Tropical Storm Nigel expected to become a hurricane


Hours after the powerful storm known as Lee made landfall in Canada, knocking out power for thousands, Tropical Storm Nigel formed in the Atlantic Ocean late Saturday, becoming the latest named storm of the 2023 hurricane season. The storm continued to strengthen Sunday, and was expected to become a hurricane during the night.

Here are three key things to know about Nigel:

— Forecasters with the National Hurricane Center said they expect the storm to strengthen over the next two days, growing strong enough to reach hurricane status as soon as Sunday night. Forecasters said Nigel is expected to approach major hurricane intensity by midweek.

— Sunday evenning, Nigel was in the open Atlantic, about 990 miles east-southeast of Bermuda.

— The hurricane center estimated the storm had sustained winds of 70 mph Sunday night. Tropical disturbances that have sustained winds of 39 mph earn a name. Once winds reach 74 mph, a storm becomes a hurricane, and at 111 mph it becomes a major hurricane.

The Atlantic hurricane season started June 1 and runs through Nov. 30.

In late May, the National Oceanic and Atmospheric Administration predicted that there would be 12-17 named storms this year, a “near-normal” amount. On Aug. 10, NOAA officials revised their estimate upward, to 14-21 storms.
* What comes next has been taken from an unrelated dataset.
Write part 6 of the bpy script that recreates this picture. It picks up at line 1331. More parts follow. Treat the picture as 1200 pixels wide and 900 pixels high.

There were 14 named storms last year, after two extremely busy Atlantic hurricane seasons in which forecasters ran out of names and had to resort to backup lists. (A record 30 named storms took place in 2020.)

This year features an El Niño pattern, which arrived in June. The intermittent climate phenomenon can have wide-ranging effects on weather around the world, and it typically impedes the number of Atlantic hurricanes.

In the Atlantic, El Niño increases the amount of wind shear, or the change in wind speed and direction from the ocean or land surface into the atmosphere. Hurricanes need a calm environment to form, and the instability caused by increased wind shear makes those conditions less likely. (El Niño has the opposite effect in the Pacific, reducing the amount of wind shear.)

At the same time, this year’s heightened sea surface temperatures pose a number of threats, including the ability to supercharge storms.

That unusual confluence of factors has made solid storm predictions more difficult.

“Stuff just doesn’t feel right,” said Phil Klotzbach, a hurricane researcher at Colorado State University, after NOAA released its updated forecast in August. “There’s just a lot of kind of screwy things that we haven’t seen before.”

There is consensus among scientists that hurricanes are becoming more powerful because of climate change. Although there might not be more named storms overall, the likelihood of major hurricanes is increasing.